Más allá de las, torpes, incompletas y triviales explicaciones temporales, la relación entre mujer que escribe y suicidio me parece que encierra un problema profundo: construir una identidad a contrapelo de la norma social, del papel histórico y de las demandas tradicionales provoca una serie de conflictos que nos hacen mucho más vulnerables. La negociación entre el papel genético, social y cultural y el deseo individual es permanente y conoce muchas ¡das y venidas; lo que es inevitable es el castigo, a veces brutal, a veces sutil, común, por otro lado, a todos aquellos que transgreden las normas. Las mujeres, por lo demás, difícilmente conseguimos separar la vida del trabajo, lo que equivale a decir la emoción de la producción. No llegamos a la literatura como a una profesión (y hay que alegrarse por ello, pero también saber el precio que se paga), sino como a una indagación profunda sobre la identidad, es decir, quién somos y qué es el mundo. Sólo en casos muy esporádicos (y en sociedades mucho más desarrolladas industrialmente, como la norteamericana) una escritora fabrica una novela para ganar dinero o alcanzar la fama; en todo caso estos motivos se dan por añadidura.

No separar la vida de su espejo combinado, la literatura: concepción romántica, sin duda, y el romanticismo no puede separar la pasión de la muerte.

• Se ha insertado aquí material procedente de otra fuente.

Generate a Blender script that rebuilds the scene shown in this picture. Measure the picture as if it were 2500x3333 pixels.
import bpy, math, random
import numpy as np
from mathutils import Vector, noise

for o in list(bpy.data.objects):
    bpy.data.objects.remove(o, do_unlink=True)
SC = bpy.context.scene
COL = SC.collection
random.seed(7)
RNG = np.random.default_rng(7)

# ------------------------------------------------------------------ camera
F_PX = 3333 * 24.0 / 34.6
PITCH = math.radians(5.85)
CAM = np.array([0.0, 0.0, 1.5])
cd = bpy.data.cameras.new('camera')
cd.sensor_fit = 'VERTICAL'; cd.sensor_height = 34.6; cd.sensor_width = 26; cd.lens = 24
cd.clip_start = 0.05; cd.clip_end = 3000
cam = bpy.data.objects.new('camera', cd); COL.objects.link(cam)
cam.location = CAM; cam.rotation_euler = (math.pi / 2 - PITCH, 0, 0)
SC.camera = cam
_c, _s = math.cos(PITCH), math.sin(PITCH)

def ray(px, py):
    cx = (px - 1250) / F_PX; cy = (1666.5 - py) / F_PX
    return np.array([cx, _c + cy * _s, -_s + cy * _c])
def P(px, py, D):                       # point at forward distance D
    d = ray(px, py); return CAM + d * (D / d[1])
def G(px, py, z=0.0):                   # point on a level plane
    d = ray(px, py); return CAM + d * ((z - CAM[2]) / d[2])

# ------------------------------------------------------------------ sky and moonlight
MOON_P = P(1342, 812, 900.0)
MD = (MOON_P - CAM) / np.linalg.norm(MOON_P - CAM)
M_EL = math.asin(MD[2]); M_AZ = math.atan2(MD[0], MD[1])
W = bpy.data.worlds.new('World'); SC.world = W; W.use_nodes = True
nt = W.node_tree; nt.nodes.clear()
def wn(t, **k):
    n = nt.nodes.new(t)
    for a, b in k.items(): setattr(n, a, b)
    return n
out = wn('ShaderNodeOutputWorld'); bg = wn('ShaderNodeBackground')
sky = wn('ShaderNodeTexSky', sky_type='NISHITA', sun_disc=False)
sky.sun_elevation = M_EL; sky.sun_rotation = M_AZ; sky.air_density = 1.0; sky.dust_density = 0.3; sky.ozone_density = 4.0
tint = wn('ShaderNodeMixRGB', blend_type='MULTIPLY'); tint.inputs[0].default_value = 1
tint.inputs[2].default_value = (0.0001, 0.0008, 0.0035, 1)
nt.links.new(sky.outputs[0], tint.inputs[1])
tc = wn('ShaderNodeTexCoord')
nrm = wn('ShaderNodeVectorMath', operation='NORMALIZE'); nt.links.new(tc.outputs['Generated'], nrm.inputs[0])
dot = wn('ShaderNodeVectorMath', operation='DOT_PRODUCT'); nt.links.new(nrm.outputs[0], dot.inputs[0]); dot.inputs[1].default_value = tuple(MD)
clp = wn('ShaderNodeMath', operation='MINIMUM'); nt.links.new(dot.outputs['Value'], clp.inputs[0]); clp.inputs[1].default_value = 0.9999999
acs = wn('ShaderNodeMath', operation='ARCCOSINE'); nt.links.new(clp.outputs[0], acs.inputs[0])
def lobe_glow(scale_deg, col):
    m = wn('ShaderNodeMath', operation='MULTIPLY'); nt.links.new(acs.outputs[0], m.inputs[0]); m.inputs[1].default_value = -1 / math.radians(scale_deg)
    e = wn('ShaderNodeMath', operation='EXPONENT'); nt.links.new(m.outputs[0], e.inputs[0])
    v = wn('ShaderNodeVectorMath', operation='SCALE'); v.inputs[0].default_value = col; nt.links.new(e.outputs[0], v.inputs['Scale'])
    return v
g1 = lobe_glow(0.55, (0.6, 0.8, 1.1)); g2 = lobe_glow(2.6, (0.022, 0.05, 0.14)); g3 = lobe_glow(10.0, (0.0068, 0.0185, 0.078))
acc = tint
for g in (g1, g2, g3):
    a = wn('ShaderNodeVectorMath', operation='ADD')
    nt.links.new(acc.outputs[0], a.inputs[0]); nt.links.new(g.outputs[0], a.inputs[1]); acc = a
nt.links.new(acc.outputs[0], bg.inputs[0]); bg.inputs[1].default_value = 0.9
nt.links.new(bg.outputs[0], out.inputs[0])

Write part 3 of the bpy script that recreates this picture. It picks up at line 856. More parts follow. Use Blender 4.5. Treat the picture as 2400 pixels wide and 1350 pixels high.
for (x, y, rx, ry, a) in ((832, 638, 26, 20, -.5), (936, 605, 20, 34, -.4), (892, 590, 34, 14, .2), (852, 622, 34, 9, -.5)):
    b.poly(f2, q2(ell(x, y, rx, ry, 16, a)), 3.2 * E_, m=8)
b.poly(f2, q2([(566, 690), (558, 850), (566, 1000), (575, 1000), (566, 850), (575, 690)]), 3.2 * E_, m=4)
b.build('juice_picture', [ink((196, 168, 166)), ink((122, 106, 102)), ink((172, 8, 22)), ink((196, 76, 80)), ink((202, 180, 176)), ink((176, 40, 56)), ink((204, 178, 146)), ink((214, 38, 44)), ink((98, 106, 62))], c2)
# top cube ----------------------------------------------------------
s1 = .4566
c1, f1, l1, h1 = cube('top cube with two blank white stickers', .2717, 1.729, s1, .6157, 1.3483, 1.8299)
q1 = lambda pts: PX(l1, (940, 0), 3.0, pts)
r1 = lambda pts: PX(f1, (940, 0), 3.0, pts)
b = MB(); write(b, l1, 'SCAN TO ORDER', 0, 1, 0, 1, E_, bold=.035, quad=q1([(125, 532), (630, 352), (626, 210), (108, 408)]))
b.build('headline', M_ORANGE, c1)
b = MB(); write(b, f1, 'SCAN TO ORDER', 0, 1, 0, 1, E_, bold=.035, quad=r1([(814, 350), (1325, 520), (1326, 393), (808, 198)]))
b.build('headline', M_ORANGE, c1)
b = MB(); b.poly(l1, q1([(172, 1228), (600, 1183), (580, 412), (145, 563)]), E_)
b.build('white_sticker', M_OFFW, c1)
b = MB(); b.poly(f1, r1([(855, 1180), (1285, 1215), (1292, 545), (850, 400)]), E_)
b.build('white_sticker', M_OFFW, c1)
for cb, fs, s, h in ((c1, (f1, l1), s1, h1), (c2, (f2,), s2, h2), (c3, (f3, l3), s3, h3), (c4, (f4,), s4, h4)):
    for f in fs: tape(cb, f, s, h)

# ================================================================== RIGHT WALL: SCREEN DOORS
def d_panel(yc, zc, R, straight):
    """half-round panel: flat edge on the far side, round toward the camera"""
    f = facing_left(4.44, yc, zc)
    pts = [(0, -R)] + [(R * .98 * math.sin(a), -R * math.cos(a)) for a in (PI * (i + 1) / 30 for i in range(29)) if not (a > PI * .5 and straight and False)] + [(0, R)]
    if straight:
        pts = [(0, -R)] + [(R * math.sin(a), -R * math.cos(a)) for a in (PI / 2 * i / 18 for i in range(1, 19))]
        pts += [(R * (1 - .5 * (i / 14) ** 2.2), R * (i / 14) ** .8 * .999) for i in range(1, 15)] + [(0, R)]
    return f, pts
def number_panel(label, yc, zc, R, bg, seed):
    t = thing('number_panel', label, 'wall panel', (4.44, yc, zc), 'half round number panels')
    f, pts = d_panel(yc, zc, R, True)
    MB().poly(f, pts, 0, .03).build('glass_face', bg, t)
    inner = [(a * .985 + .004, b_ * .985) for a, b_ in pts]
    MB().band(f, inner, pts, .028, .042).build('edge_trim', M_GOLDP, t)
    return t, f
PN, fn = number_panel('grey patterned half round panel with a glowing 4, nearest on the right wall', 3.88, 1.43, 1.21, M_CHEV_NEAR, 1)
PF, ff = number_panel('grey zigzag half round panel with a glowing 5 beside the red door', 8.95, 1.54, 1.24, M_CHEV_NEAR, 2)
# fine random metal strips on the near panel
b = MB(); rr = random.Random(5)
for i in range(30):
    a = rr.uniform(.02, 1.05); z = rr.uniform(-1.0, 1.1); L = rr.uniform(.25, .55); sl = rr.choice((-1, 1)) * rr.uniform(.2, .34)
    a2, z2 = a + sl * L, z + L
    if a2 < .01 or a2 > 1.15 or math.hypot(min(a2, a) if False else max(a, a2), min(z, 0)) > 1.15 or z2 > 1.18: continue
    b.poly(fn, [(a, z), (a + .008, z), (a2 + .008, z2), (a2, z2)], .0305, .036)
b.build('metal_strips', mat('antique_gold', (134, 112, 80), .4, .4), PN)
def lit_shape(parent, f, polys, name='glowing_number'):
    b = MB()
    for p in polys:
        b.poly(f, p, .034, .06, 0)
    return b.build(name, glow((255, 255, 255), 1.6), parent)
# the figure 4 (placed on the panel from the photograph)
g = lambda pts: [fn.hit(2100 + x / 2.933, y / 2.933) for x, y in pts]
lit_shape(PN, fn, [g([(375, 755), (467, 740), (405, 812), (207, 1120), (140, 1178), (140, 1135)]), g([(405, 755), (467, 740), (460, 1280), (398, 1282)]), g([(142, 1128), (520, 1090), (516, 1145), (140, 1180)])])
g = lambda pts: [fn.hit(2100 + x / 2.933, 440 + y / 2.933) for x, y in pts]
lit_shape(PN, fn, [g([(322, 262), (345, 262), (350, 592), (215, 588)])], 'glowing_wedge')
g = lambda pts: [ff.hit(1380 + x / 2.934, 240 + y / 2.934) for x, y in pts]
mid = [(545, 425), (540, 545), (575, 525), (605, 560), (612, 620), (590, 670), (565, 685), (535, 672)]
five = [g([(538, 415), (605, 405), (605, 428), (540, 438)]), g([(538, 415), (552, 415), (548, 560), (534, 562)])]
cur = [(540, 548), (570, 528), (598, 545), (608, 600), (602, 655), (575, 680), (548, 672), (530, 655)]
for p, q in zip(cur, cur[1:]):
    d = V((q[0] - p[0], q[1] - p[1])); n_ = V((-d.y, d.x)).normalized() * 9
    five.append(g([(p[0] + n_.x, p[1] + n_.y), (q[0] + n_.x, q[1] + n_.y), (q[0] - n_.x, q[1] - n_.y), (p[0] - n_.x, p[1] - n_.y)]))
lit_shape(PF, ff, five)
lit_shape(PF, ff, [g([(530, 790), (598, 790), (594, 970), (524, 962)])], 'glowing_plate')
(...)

El adiós de Marta Lynch merece todo mi respeto. En un mundo donde se considera que el éxito es la prueba del ser, se suicidó cuando su último libro estaba a la cabeza de las ventas. Saludemos a quien puede considerar el éxito inmediato como una futilidad. Se suicidó además a una edad en la que el miedo a la muerte nos hace aferrarnos de manera patética a la vida. Saludemos a quien no transige ni concilia. A quien en un cuento escrito poco tiempo antes fue capaz de concebir su propio suicidio para demostrar que efectivamente la vida y la literatura van juntas, convocándose mutuamente.